We are asked, therefore, to establish a relationship, not to achieve an end, or to realize an objective or to reach a goal. The aim, if we must use this word at all, is rather to be free from every concrete goal which might seem to be its own justification. There is nothing other to hope for or aim at than developing a true relationship with God in which we depend unconditionally on Him and do not seek any other support apart from Him. The gifts of God are important no longer; what we can get for ourselves has no more interest; only one thing really counts: to have a genuine relationship of love with God.
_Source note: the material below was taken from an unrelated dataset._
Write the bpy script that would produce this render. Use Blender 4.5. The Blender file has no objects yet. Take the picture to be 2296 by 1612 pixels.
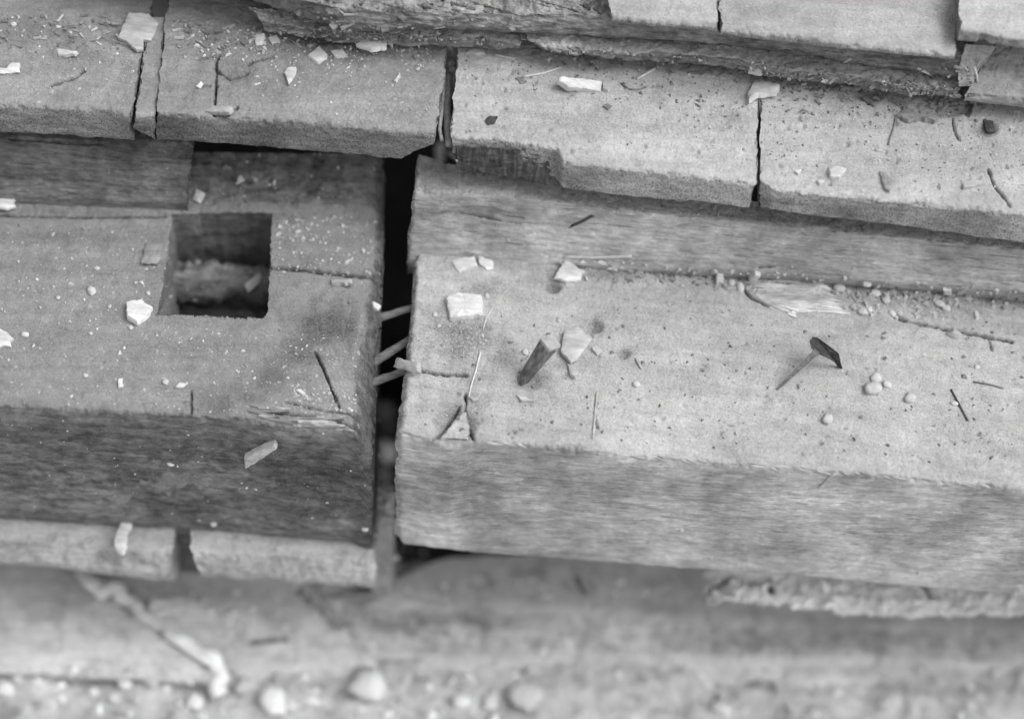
import bpy, math, random
import numpy as np
from mathutils import Vector, Matrix
from mathutils.bvhtree import BVHTree

random.seed(7); RNG = np.random.default_rng(7)
SC = bpy.context.scene
COL = SC.collection

# ------------------------------------------------------------------ camera, sky, sun, exposure
PITCH, ROLL, DIST, FU, WU, HU = math.radians(57), math.radians(5.0), 1.8, 4373.0, 2296.0, 1612.0
FWD = np.array([0, math.cos(PITCH), -math.sin(PITCH)])
_U0 = np.array([0, math.sin(PITCH), math.cos(PITCH)]); _R0 = np.array([1.0, 0, 0])
RIGHT = math.cos(ROLL)*_R0 + math.sin(ROLL)*_U0
UP = -math.sin(ROLL)*_R0 + math.cos(ROLL)*_U0
CAM = -FWD*DIST
cam = bpy.data.cameras.new('camera'); camo = bpy.data.objects.new('camera', cam); COL.objects.link(camo)
M = Matrix(((RIGHT[0], UP[0], -FWD[0], CAM[0]), (RIGHT[1], UP[1], -FWD[1], CAM[1]), (RIGHT[2], UP[2], -FWD[2], CAM[2]), (0, 0, 0, 1)))
camo.matrix_world = M
cam.sensor_width = 36; cam.lens = FU/WU*36; cam.clip_start = .05; cam.clip_end = 100
cam.dof.use_dof = True; cam.dof.focus_distance = 1.80; cam.dof.aperture_fstop = 1.1
SC.camera = camo

SUN_EL, SUN_AZ = math.radians(58), math.radians(88)          # azimuth from +y (far) towards +x (right)
world = bpy.data.worlds.new('World'); SC.world = world; world.use_nodes = True
nt = world.node_tree; nt.nodes.clear()
sky = nt.nodes.new('ShaderNodeTexSky'); sky.sky_type = 'NISHITA'; sky.sun_disc = False
sky.sun_elevation = SUN_EL; sky.sun_rotation = SUN_AZ; sky.dust_density = 4.0; sky.air_density = 1.5
bw = nt.nodes.new('ShaderNodeRGBToBW'); bg = nt.nodes.new('ShaderNodeBackground'); bg.inputs[1].default_value = 0.15
wo = nt.nodes.new('ShaderNodeOutputWorld')                    # monochrome photograph: the sky's brightness without its hue
nt.links.new(sky.outputs[0], bw.inputs[0]); nt.links.new(bw.outputs[0], bg.inputs[0]); nt.links.new(bg.outputs[0], wo.inputs[0])
sun = bpy.data.lights.new('sun', 'SUN'); sun.energy = 0.7; sun.angle = math.radians(36); sun.color = (1, 1, 1)
suno = bpy.data.objects.new('sun', sun); COL.objects.link(suno)
sd = Vector((math.sin(SUN_AZ)*math.cos(SUN_EL), math.cos(SUN_AZ)*math.cos(SUN_EL), math.sin(SUN_EL)))
suno.rotation_euler = sd.to_track_quat('Z', 'Y').to_euler(); suno.location = sd*5
SC.view_settings.view_transform = 'Standard'; SC.view_settings.look = 'None'
SC.view_settings.exposure = 0.62; SC.view_settings.gamma = 1; SC.view_settings.use_curve_mapping = False

# ------------------------------------------------------------------ helpers
def rays(px, py):
    px = np.asarray(px, float); py = np.asarray(py, float)
    return FWD + ((px-WU/2)/FU)[..., None]*RIGHT - ((py-HU/2)/FU)[..., None]*UP
def atz(px, py, z):
    d = rays(px, py); t = (np.asarray(z)-CAM[2])/d[..., 2]
    return CAM + t[..., None]*d
def project(p):
    v = np.asarray(p)-CAM; w = v@FWD
    return WU/2+FU*(v@RIGHT)/w, HU/2-FU*(v@UP)/w
K = 2.0153*1.46341
OFF = dict(A=(0, 0), B=(1120, 0), C=(2240, 0), D=(0, 800), E=(1120, 800), F=(2240, 800), G=(0, 1559), H=(1120, 1559), I=(2240, 1559))
def Q(k, *pts):
    ox, oy = OFF[k]
    return [(ox/1.46341+x/K, oy/1.46341+y/K) for x, y in pts]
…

This brings in no ‘returns’. We do not seek to be enriched or to enrich others, even less to enrich God. It is a kind of all-inclusive relationship in which we lose all the limited goals in which we are continually tempted to find our security. Thus, not only our mind and our activity, but our very being risks finding itself cut off from what gives it pleasure in life. Nevertheless, is there anything in these comforts which can still appear interesting or worthwhile, when compared with this supreme luxury of being pure dependency, nothing but the begotten of the Father?
Nonetheless, it would be wrong to believe that we can attain this attitude of dependence in its purest form by distancing ourselves from creation. On the contrary, it is only by passing through a creature that we can enter the heart of God. The pure relatedness of which we are speaking is, in fact, the establishment of a relationship of dependence on the risen Christ: the Man-Jesus, Son of God not only by birth but by the power of the Spirit who raised Him from the dead to take his place as Son at the right hand of the Father. By his very being, He is the one who depends on the Father, and on whom we depend. The Paschal mystery is precisely the crucial moment in which his humanity, in giving itself to us without reserve, found itself in a state of complete dispossession which enabled Him to be fully receptive to the Father, to receive the name above all other names.
There is, therefore, a presence of Jesus in the Spirit which is at the heart of all true prayer. It is not necessarily a felt awareness, but a real correspondence between his heart and ours, between our humanity, its flesh and blood earthiness, and the humanity of the Son of Man who through the Resurrection assumed the creation in its fullness and dominion over the universe. Prayer is not, then, an elegant stroll along the high places of the spirit, but, as was said above, a return to the deepest source of our entire being; flesh, soul and spirit. This source is the Divinity which comes to us in the Spirit sent by the risen Son from the bosom of the Father.